The decisive fourth quarter witnessed precious little scoring. Indeed, the only points posted by either team came off the toe of senior Longhorn kicker, Brooks Ralph. His first field goal (a forty-four yarder hit with eight minutes left to play) tied the score at twenty. The second—a twenty-five yarder—split the uprights with only two seconds left in the contest. Cedar Hill recovered the subsequent onside kick, drawing closure to a superb 6A D-2 final.

Saturday afternoon’s Cedar Hill victory marked the second-consecutive state title and third-ever championship (2006, 2013, 2014) for Joey Mcguire’s Longhorn dynasty.


6A D-1 Allen (16-0) vs. Cypress Ranch (13-3)

The evening’s grand finale was an Allen Eagles bid for their forty-third consecutive win and a championship three-peat against the “Cinderella” Cy-Ranch Mustangs (a program of recent vintage in only its fifth varsity season).

Some 52,308 spectators took the time to travel to AT&T Stadium to watch the festivities. Texas A&M commit Kyler Murray did what Kyler Murray does. For the third consecutive title game, Murray received offensive MVP recognition, and well he should have. His twenty-two of thirty-two pass completions for 316 yards and five touchdowns, combined with another sixty-three ground yards, certainly authenticated Murray’s unanimous choice by Texas Associated Sports Editors as the 2014 Player of the Year. It took Murray less than one minute of play to put the Eagles on top 7-0, courtesy of his fifty-one yard scoring toss to teammate Cody Butler.

In spite of the comfortable 47-16 Eagle margin of victory, the Mustangs had their moments, especially early in the contest. Bruising running back Charlie Booker contributed 115 yards and two touchdowns to the Cy-Ranch cause. In fact, the Mustangs only trailed 14-10 as the second quarter neared conclusion. That slender four-point margin would not survive the opening half. With his trademark, big-play style, a

seventeen-yard, Murray-to-Kerry Hall pass extended the Eagle lead to 21-10, with only one second left before intermission.

The second half was mostly all Eagles. Booker contributed to the Mustang cause with a nineteen-yard, third-quarter touchdown run, but the Eagles answered with twenty-six points of their own. In winning Saturday night, Allen joined an elite corps of only three other big conference contenders—Abilene High (1954-1956), Midland Lee (1998-2000), and Southlake Carroll (2004-2006)—to have captured three consecutive state titles. In addition to completing the three-peat, Allen’s 2014 title punched the Eagle ticket into Club 4 (2008, 2012, 2013, 2014). They, along with 1A Throckmorton and 3A Cameron Yoe, joined the ranks of only twenty-six other schools, bringing the total membership of the “Four or More Club” to twenty-nine in this, the 95th year of Texas high school football under UIL supervision.


The Moral of the Story

The really good teams here in Texas don’t rebuild; they reload!
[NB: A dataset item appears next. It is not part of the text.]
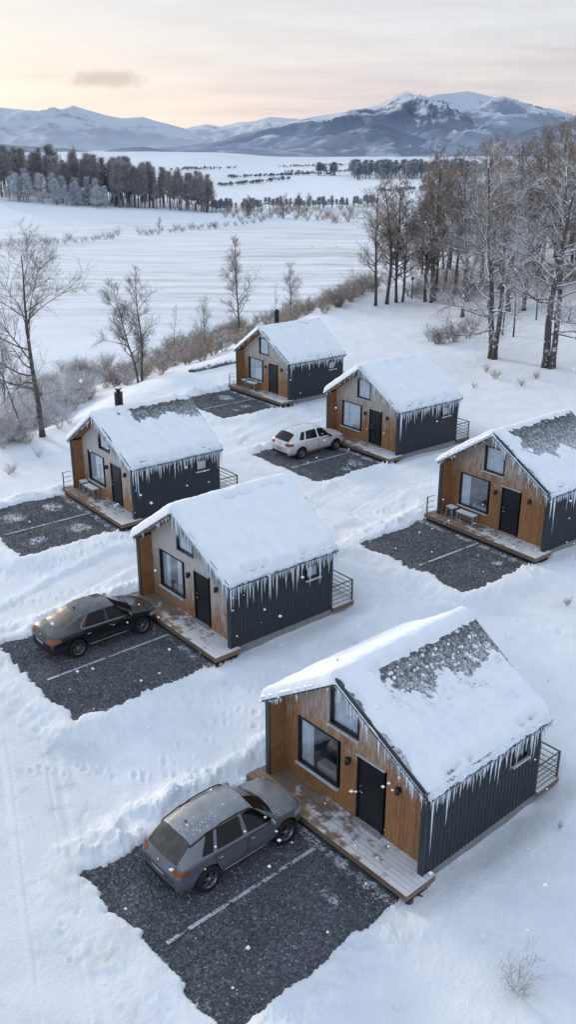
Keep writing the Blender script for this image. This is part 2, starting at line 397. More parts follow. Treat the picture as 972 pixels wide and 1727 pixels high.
def ground(x, y):
    x = np.asarray(x, float); y = np.asarray(y, float)
    z = base_h(x, y); near = 1 - sstep(110, 170, np.hypot(x, y))
    dirt = np.zeros_like(z); grass = np.zeros_like(z)
    N = near * (.11 * fbm(x * .25, y * .25, 3, 3) + .022 * fbm(x * 1.3, y * 1.3, 3, 4) + .012 * np.abs(fbm(x * 5, y * 5, 2, 6)))
    mask = np.zeros_like(z)
    # tracks
    for pts, hw, dep in TR:
        d = np.full_like(z, 1e9); P = np.array(pts); sel = (x > P[:, 0].min() - 4) & (x < P[:, 0].max() + 4) & (y > P[:, 1].min() - 4) & (y < P[:, 1].max() + 4)
        if not sel.any(): continue
        X = x[sel]; Y = y[sel]; dd = np.full(X.shape, 1e9)
        for (ax, ay), (bx, by) in zip(pts[:-1], pts[1:]):
            L2 = (bx - ax) ** 2 + (by - ay) ** 2; t = np.clip(((X - ax) * (bx - ax) + (Y - ay) * (by - ay)) / L2, 0, 1)
            dd = np.minimum(dd, np.hypot(X - ax - t * (bx - ax), Y - ay - t * (by - ay)))
        n = fbm(X * .9, Y * .9, 3, 21)
        mask[sel] = np.maximum(mask[sel], 1 - sstep(hw * .8, hw + .5, dd))
        rut = (np.exp(-((dd - .78) / .13) ** 2) * .6 + np.exp(-((dd - .50) / .05) ** 2) * .25 + np.exp(-((dd - 1.35 + .4 * n) / .10) ** 2) * .35 * (hw > 1.2)) * (.7 + .5 * n)
        z[sel] -= dep * 1.1 * rut + dep * .5 * (1 - sstep(hw, hw + .7, dd))
        z[sel] += dep * .8 * np.exp(-((dd - hw - .45) / .28) ** 2) * (.6 + .9 * fbm(X * 2.5, Y * 2.5, 3, 22))
        dirt[sel] = np.maximum(dirt[sel], np.clip((1 - sstep(hw * .6, hw + .5, dd)) * (.55 + .6 * n), 0, 1) * (1.0 if hw > 2 else .45))
    z = z + N * (1 - .82 * mask)
    for fx, fy, r in FOOT:
        sel = (np.abs(x - fx) < r * 3) & (np.abs(y - fy) < r * 3)
        if sel.any():
            q = ((x[sel] - fx) ** 2 + (y[sel] - fy) ** 2) / r ** 2
            z[sel] += -.05 * np.exp(-q * 1.3) + .02 * np.exp(-(np.sqrt(q) - 1.6) ** 2 * 3)
    for i in range(1, 7):
        cx, cy, cz, a = CAB[i]; sel = np.hypot(x - cx, y - cy) < 14
        if not sel.any(): continue
        X = x[sel]; Y = y[sel]; lx, ly = cab_local(i, X, Y); Z = z[sel]
        mx, my = (PADX0 + PADX1) / 2, (-.3 + PADY1[i]) / 2; hx, hy = (PADX1 - PADX0) / 2, (PADY1[i] + .3) / 2
        nz = fbm(X * .9, Y * .9, 3, 40) * .24 + fbm(X * 4.5, Y * 4.5, 4, 44) * .17
        qx = np.abs(lx - mx) - hx; qy = np.abs(ly - my) - hy
        sd = np.hypot(np.maximum(qx, 0), np.maximum(qy, 0)) + np.minimum(np.maximum(qx, qy), 0) + nz
        deckside = sstep(PADY0 + 1.0, PADY0 + .2, ly)
        # berm of ploughed snow
        foot = sstep(PADY1[i] - .8, PADY1[i] + .6, ly)        # road end of the bay: low edge
        lump = np.clip(.6 + .9 * fbm(X * 1.2, Y * 1.2, 4, 50), 0, 1.6)
        left = sstep(PADX1 - 1.5, PADX1 + .3, lx)
        Z = Z + (.10 + .30 * left) * (1 - .85 * foot) * lump * np.exp(-((sd - .75) / .55) ** 2) * (1 - deckside * .4)
        Z = Z + .13 * (1 - .8 * foot) * np.clip(fbm(X * 3, Y * 3, 4, 52, .6) + .05, 0, 1) * np.exp(-((sd - .5) / .6) ** 2)
        inside = sstep(.10, -.06, sd)
        flat = cz + GRAVEL_DZ
        Z = np.where(sd < 1.6, Z * sstep(.1, 1.6, sd) + np.maximum(Z, flat + .06 + .05 * sstep(0, .4, sd)) * (1 - sstep(.1, 1.6, sd)), Z)
        Z = Z * (1 - inside) + (flat - .14) * inside
        # under and beside the house keep the snow below the plinth top, drifted a little against it
        hxx, hyy = 2.79, 2.9
        qx = np.abs(lx - 2.79) - hxx; qy = np.abs(ly + 2.4) - hyy
        sh = np.hypot(np.maximum(qx, 0), np.maximum(qy, 0)) + np.minimum(np.maximum(qx, qy), 0)
        k = 1 - sstep(.0, 1.3, sh)
        tgt = cz - .34 + .10 * fbm(X * .8, Y * .8, 3, 60)
        Z = np.where(sd > .1, Z * (1 - k) + np.minimum(tgt, cz - .1) * k, Z)
        z[sel] = Z
    gy = sstep(150, 230, y) * (1 - sstep(330, 420, y)) * sstep(-140, -20, x) * 0 + sstep(140, 200, y) * (1 - sstep(360, 380, y))
    grass = np.clip(gy * (.55 + .6 * sstep(-60, 40, x)) + .5 * sstep(60, 75, y) * (1 - sstep(105, 150, y)) * sstep(8, 16, x), 0, 1)
    return z, dirt, grass
def gz(x, y):
    z, _, _ = ground(np.array([x]), np.array([y])); return float(z[0])
def bz(x, y): return float(base_h(np.array([x]), np.array([y]))[0])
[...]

Winning has to do with local talent . . . but even more importantly, it has to do with local culture. It has to do with an expectation of success.

For the vast majority of Texas high schools on the outside looking in—those who have yet to make it to The Show—there is a formula for success that can be learned by those hoping to create a winning championship tradition. It can come, at least in part, through a careful study of the history of the winningest programs and those things that have brought them dynastic success. And there’s no better place to learn it than the Lone Star State.


Stay Tuned . . .

It has been a fantastic 2014 football season. Sincere and heartfelt thanks to Shanon Hunt for allowing me to offer yet another voice to the chorus of bloggers, sportswriters, television and radio broadcasters, and a legion of other commentators who do their best to describe the greatest show on earth to their fellow-football fans. In early 2015, after the MaxPreps final 2014 rankings are released, this correspondent will contribute his final blog to the Lone Star Football Network.

I suspect that the numbers will show that Texas, our Texas, is better than anywhere else in America when it comes to learning the science and art of crafting a winning pigskin program.